Type out all the records word for word. Any pictures are to be left out.

━━━━━━

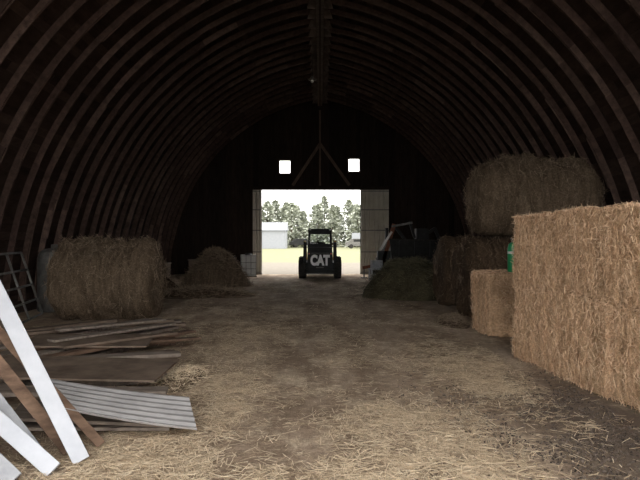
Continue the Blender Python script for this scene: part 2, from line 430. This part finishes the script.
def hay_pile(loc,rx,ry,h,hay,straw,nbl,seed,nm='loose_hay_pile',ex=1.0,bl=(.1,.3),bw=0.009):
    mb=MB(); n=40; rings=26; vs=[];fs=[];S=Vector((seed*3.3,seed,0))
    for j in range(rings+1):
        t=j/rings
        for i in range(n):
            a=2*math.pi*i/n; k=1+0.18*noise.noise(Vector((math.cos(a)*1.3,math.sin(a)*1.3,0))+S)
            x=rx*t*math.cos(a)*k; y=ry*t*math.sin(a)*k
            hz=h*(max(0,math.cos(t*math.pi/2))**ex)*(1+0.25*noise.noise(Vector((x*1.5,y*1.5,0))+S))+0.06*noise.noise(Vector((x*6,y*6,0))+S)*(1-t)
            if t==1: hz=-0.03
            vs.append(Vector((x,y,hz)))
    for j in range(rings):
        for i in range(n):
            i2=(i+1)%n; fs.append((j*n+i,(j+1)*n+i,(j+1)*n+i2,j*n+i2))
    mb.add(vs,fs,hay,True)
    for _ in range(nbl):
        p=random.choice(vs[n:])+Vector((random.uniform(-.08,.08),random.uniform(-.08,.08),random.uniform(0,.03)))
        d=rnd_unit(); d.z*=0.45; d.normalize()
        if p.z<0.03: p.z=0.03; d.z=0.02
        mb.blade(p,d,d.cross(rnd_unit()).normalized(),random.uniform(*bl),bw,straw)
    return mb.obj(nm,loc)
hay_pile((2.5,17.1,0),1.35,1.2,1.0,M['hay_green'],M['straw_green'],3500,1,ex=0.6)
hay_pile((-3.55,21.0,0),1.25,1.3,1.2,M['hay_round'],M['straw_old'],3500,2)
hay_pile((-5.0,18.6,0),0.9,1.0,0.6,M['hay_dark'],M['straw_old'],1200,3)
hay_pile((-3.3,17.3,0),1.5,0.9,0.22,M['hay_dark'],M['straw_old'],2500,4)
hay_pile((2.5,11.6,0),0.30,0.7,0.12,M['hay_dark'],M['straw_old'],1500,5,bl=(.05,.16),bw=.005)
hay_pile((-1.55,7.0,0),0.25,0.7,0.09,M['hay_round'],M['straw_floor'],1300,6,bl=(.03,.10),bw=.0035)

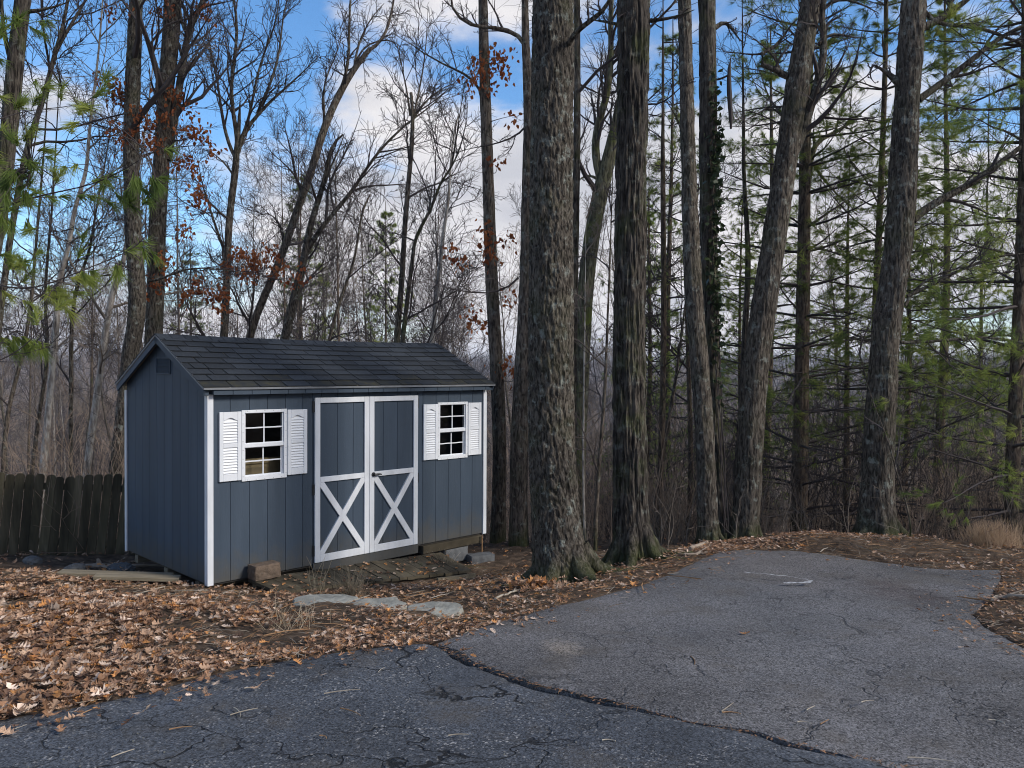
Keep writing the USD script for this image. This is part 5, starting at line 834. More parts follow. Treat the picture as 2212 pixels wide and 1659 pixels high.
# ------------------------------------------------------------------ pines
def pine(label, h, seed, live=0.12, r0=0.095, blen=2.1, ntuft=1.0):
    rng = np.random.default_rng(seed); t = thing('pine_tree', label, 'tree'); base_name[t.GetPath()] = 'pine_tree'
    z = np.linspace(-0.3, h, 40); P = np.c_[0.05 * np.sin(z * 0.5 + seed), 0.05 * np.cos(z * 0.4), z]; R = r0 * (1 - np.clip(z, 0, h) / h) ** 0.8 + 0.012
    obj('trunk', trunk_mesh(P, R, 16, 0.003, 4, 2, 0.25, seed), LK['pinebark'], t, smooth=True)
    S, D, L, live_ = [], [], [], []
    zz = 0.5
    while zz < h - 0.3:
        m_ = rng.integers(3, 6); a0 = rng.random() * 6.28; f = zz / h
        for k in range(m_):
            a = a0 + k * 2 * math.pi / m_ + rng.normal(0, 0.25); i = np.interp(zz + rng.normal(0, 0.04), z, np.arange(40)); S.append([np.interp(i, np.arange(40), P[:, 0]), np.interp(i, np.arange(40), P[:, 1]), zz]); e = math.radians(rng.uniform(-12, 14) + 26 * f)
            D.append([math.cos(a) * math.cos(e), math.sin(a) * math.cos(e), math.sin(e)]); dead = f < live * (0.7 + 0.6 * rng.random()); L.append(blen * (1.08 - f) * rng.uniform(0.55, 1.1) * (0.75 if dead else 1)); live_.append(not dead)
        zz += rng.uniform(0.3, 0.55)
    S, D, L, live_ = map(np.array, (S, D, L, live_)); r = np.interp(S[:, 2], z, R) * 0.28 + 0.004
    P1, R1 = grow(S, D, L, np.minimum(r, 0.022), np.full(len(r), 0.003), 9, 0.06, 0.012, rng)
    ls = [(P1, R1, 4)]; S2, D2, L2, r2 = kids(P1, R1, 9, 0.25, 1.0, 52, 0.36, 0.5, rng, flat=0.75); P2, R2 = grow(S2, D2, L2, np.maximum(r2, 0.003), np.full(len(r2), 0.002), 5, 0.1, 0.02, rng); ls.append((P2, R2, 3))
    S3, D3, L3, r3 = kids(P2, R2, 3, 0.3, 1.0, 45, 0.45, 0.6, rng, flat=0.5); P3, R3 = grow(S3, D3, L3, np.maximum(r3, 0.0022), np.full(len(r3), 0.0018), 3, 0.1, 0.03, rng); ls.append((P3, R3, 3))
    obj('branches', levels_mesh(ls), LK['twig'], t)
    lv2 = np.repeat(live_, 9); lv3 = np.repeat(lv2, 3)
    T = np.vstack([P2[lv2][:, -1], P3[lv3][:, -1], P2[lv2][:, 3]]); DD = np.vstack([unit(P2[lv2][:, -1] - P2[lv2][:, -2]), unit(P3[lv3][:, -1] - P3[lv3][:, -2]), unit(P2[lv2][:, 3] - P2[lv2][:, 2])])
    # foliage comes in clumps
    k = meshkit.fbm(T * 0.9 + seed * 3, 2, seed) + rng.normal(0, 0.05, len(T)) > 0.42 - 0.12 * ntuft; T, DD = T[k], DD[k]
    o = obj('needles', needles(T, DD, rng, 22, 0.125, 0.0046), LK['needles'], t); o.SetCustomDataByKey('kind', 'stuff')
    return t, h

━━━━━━

■ Complete output:
Continue the Blender Python script for this scene: part 2, from line 430. This part finishes the script.
def hay_pile(loc,rx,ry,h,hay,straw,nbl,seed,nm='loose_hay_pile',ex=1.0,bl=(.1,.3),bw=0.009):
    mb=MB(); n=40; rings=26; vs=[];fs=[];S=Vector((seed*3.3,seed,0))
    for j in range(rings+1):
        t=j/rings
        for i in range(n):
            a=2*math.pi*i/n; k=1+0.18*noise.noise(Vector((math.cos(a)*1.3,math.sin(a)*1.3,0))+S)
            x=rx*t*math.cos(a)*k; y=ry*t*math.sin(a)*k
            hz=h*(max(0,math.cos(t*math.pi/2))**ex)*(1+0.25*noise.noise(Vector((x*1.5,y*1.5,0))+S))+0.06*noise.noise(Vector((x*6,y*6,0))+S)*(1-t)
            if t==1: hz=-0.03
            vs.append(Vector((x,y,hz)))
    for j in range(rings):
        for i in range(n):
            i2=(i+1)%n; fs.append((j*n+i,(j+1)*n+i,(j+1)*n+i2,j*n+i2))
    mb.add(vs,fs,hay,True)
    for _ in range(nbl):
        p=random.choice(vs[n:])+Vector((random.uniform(-.08,.08),random.uniform(-.08,.08),random.uniform(0,.03)))
        d=rnd_unit(); d.z*=0.45; d.normalize()
        if p.z<0.03: p.z=0.03; d.z=0.02
        mb.blade(p,d,d.cross(rnd_unit()).normalized(),random.uniform(*bl),bw,straw)
    return mb.obj(nm,loc)
hay_pile((2.5,17.1,0),1.35,1.2,1.0,M['hay_green'],M['straw_green'],3500,1,ex=0.6)
hay_pile((-3.55,21.0,0),1.25,1.3,1.2,M['hay_round'],M['straw_old'],3500,2)
hay_pile((-5.0,18.6,0),0.9,1.0,0.6,M['hay_dark'],M['straw_old'],1200,3)
hay_pile((-3.3,17.3,0),1.5,0.9,0.22,M['hay_dark'],M['straw_old'],2500,4)
hay_pile((2.5,11.6,0),0.30,0.7,0.12,M['hay_dark'],M['straw_old'],1500,5,bl=(.05,.16),bw=.005)
hay_pile((-1.55,7.0,0),0.25,0.7,0.09,M['hay_round'],M['straw_floor'],1300,6,bl=(.03,.10),bw=.0035)

Keep writing the USD script for this image. This is part 5, starting at line 834. More parts follow. Treat the picture as 2212 pixels wide and 1659 pixels high.
# ------------------------------------------------------------------ pines
def pine(label, h, seed, live=0.12, r0=0.095, blen=2.1, ntuft=1.0):
    rng = np.random.default_rng(seed); t = thing('pine_tree', label, 'tree'); base_name[t.GetPath()] = 'pine_tree'
    z = np.linspace(-0.3, h, 40); P = np.c_[0.05 * np.sin(z * 0.5 + seed), 0.05 * np.cos(z * 0.4), z]; R = r0 * (1 - np.clip(z, 0, h) / h) ** 0.8 + 0.012
    obj('trunk', trunk_mesh(P, R, 16, 0.003, 4, 2, 0.25, seed), LK['pinebark'], t, smooth=True)
    S, D, L, live_ = [], [], [], []
    zz = 0.5
    while zz < h - 0.3:
        m_ = rng.integers(3, 6); a0 = rng.random() * 6.28; f = zz / h
        for k in range(m_):
            a = a0 + k * 2 * math.pi / m_ + rng.normal(0, 0.25); i = np.interp(zz + rng.normal(0, 0.04), z, np.arange(40)); S.append([np.interp(i, np.arange(40), P[:, 0]), np.interp(i, np.arange(40), P[:, 1]), zz]); e = math.radians(rng.uniform(-12, 14) + 26 * f)
            D.append([math.cos(a) * math.cos(e), math.sin(a) * math.cos(e), math.sin(e)]); dead = f < live * (0.7 + 0.6 * rng.random()); L.append(blen * (1.08 - f) * rng.uniform(0.55, 1.1) * (0.75 if dead else 1)); live_.append(not dead)
        zz += rng.uniform(0.3, 0.55)
    S, D, L, live_ = map(np.array, (S, D, L, live_)); r = np.interp(S[:, 2], z, R) * 0.28 + 0.004
    P1, R1 = grow(S, D, L, np.minimum(r, 0.022), np.full(len(r), 0.003), 9, 0.06, 0.012, rng)
    ls = [(P1, R1, 4)]; S2, D2, L2, r2 = kids(P1, R1, 9, 0.25, 1.0, 52, 0.36, 0.5, rng, flat=0.75); P2, R2 = grow(S2, D2, L2, np.maximum(r2, 0.003), np.full(len(r2), 0.002), 5, 0.1, 0.02, rng); ls.append((P2, R2, 3))
    S3, D3, L3, r3 = kids(P2, R2, 3, 0.3, 1.0, 45, 0.45, 0.6, rng, flat=0.5); P3, R3 = grow(S3, D3, L3, np.maximum(r3, 0.0022), np.full(len(r3), 0.0018), 3, 0.1, 0.03, rng); ls.append((P3, R3, 3))
    obj('branches', levels_mesh(ls), LK['twig'], t)
    lv2 = np.repeat(live_, 9); lv3 = np.repeat(lv2, 3)
    T = np.vstack([P2[lv2][:, -1], P3[lv3][:, -1], P2[lv2][:, 3]]); DD = np.vstack([unit(P2[lv2][:, -1] - P2[lv2][:, -2]), unit(P3[lv3][:, -1] - P3[lv3][:, -2]), unit(P2[lv2][:, 3] - P2[lv2][:, 2])])
    # foliage comes in clumps
    k = meshkit.fbm(T * 0.9 + seed * 3, 2, seed) + rng.normal(0, 0.05, len(T)) > 0.42 - 0.12 * ntuft; T, DD = T[k], DD[k]
    o = obj('needles', needles(T, DD, rng, 22, 0.125, 0.0046), LK['needles'], t); o.SetCustomDataByKey('kind', 'stuff')
    return t, h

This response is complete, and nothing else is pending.